Would you quote the material below in full and unchanged?

──────── MATERIAL

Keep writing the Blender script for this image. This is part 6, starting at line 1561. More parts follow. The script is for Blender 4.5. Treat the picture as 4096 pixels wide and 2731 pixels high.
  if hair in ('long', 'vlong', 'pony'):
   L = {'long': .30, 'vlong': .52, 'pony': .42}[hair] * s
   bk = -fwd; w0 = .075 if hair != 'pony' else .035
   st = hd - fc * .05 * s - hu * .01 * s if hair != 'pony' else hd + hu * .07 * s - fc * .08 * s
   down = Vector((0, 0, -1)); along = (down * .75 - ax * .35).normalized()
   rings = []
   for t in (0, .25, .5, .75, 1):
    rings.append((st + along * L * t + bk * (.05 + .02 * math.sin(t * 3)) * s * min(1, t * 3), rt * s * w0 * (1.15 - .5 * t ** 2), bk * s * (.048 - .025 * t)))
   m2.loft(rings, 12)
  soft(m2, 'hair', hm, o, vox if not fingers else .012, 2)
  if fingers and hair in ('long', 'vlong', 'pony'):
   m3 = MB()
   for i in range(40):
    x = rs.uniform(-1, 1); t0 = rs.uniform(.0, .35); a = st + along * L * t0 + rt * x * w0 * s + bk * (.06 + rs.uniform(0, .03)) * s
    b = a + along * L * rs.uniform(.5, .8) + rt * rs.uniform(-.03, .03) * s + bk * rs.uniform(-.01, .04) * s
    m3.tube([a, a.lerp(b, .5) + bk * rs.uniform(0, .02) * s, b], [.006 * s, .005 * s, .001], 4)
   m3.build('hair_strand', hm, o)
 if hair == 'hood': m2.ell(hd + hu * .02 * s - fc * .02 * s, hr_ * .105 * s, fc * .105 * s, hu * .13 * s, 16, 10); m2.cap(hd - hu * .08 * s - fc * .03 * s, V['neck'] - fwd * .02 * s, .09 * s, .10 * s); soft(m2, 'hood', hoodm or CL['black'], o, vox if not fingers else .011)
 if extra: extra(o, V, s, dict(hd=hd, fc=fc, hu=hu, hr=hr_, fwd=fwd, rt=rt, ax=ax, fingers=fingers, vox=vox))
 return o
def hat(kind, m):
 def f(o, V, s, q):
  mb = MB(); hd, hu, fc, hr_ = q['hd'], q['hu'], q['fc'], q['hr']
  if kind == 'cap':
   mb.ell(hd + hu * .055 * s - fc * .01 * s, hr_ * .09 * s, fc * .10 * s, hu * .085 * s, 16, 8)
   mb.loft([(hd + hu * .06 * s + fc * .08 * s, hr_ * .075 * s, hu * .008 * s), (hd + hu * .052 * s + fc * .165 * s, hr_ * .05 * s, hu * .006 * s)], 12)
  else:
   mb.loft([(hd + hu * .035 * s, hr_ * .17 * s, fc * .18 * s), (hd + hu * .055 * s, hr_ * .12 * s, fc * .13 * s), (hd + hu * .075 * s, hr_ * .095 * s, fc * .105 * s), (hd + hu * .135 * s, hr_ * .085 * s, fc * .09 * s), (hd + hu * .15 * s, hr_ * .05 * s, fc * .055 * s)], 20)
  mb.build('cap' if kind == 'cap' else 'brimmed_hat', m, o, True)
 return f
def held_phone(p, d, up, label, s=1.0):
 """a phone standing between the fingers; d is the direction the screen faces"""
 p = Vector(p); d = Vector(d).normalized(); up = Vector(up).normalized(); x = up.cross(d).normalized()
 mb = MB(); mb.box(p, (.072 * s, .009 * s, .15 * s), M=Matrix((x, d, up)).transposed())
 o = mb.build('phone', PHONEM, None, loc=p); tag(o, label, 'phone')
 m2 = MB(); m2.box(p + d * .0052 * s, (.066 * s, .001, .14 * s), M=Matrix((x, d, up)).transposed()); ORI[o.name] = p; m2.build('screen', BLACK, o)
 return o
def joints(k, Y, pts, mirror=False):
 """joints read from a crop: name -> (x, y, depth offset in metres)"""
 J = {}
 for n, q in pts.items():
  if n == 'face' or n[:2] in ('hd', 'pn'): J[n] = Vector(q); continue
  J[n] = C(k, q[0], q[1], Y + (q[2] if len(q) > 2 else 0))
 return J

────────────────

- _RESULT OF THE TASK_
Keep writing the Blender script for this image. This is part 6, starting at line 1561. More parts follow. The script is for Blender 4.5. Treat the picture as 4096 pixels wide and 2731 pixels high.
  if hair in ('long', 'vlong', 'pony'):
   L = {'long': .30, 'vlong': .52, 'pony': .42}[hair] * s
   bk = -fwd; w0 = .075 if hair != 'pony' else .035
   st = hd - fc * .05 * s - hu * .01 * s if hair != 'pony' else hd + hu * .07 * s - fc * .08 * s
   down = Vector((0, 0, -1)); along = (down * .75 - ax * .35).normalized()
   rings = []
   for t in (0, .25, .5, .75, 1):
    rings.append((st + along * L * t + bk * (.05 + .02 * math.sin(t * 3)) * s * min(1, t * 3), rt * s * w0 * (1.15 - .5 * t ** 2), bk * s * (.048 - .025 * t)))
   m2.loft(rings, 12)
  soft(m2, 'hair', hm, o, vox if not fingers else .012, 2)
  if fingers and hair in ('long', 'vlong', 'pony'):
   m3 = MB()
   for i in range(40):
    x = rs.uniform(-1, 1); t0 = rs.uniform(.0, .35); a = st + along * L * t0 + rt * x * w0 * s + bk * (.06 + rs.uniform(0, .03)) * s
    b = a + along * L * rs.uniform(.5, .8) + rt * rs.uniform(-.03, .03) * s + bk * rs.uniform(-.01, .04) * s
    m3.tube([a, a.lerp(b, .5) + bk * rs.uniform(0, .02) * s, b], [.006 * s, .005 * s, .001], 4)
   m3.build('hair_strand', hm, o)
 if hair == 'hood': m2.ell(hd + hu * .02 * s - fc * .02 * s, hr_ * .105 * s, fc * .105 * s, hu * .13 * s, 16, 10); m2.cap(hd - hu * .08 * s - fc * .03 * s, V['neck'] - fwd * .02 * s, .09 * s, .10 * s); soft(m2, 'hood', hoodm or CL['black'], o, vox if not fingers else .011)
 if extra: extra(o, V, s, dict(hd=hd, fc=fc, hu=hu, hr=hr_, fwd=fwd, rt=rt, ax=ax, fingers=fingers, vox=vox))
 return o
def hat(kind, m):
 def f(o, V, s, q):
  mb = MB(); hd, hu, fc, hr_ = q['hd'], q['hu'], q['fc'], q['hr']
  if kind == 'cap':
   mb.ell(hd + hu * .055 * s - fc * .01 * s, hr_ * .09 * s, fc * .10 * s, hu * .085 * s, 16, 8)
   mb.loft([(hd + hu * .06 * s + fc * .08 * s, hr_ * .075 * s, hu * .008 * s), (hd + hu * .052 * s + fc * .165 * s, hr_ * .05 * s, hu * .006 * s)], 12)
  else:
   mb.loft([(hd + hu * .035 * s, hr_ * .17 * s, fc * .18 * s), (hd + hu * .055 * s, hr_ * .12 * s, fc * .13 * s), (hd + hu * .075 * s, hr_ * .095 * s, fc * .105 * s), (hd + hu * .135 * s, hr_ * .085 * s, fc * .09 * s), (hd + hu * .15 * s, hr_ * .05 * s, fc * .055 * s)], 20)
  mb.build('cap' if kind == 'cap' else 'brimmed_hat', m, o, True)
 return f
def held_phone(p, d, up, label, s=1.0):
 """a phone standing between the fingers; d is the direction the screen faces"""
 p = Vector(p); d = Vector(d).normalized(); up = Vector(up).normalized(); x = up.cross(d).normalized()
 mb = MB(); mb.box(p, (.072 * s, .009 * s, .15 * s), M=Matrix((x, d, up)).transposed())
 o = mb.build('phone', PHONEM, None, loc=p); tag(o, label, 'phone')
 m2 = MB(); m2.box(p + d * .0052 * s, (.066 * s, .001, .14 * s), M=Matrix((x, d, up)).transposed()); ORI[o.name] = p; m2.build('screen', BLACK, o)
 return o
def joints(k, Y, pts, mirror=False):
 """joints read from a crop: name -> (x, y, depth offset in metres)"""
 J = {}
 for n, q in pts.items():
  if n == 'face' or n[:2] in ('hd', 'pn'): J[n] = Vector(q); continue
  J[n] = C(k, q[0], q[1], Y + (q[2] if len(q) > 2 else 0))
 return J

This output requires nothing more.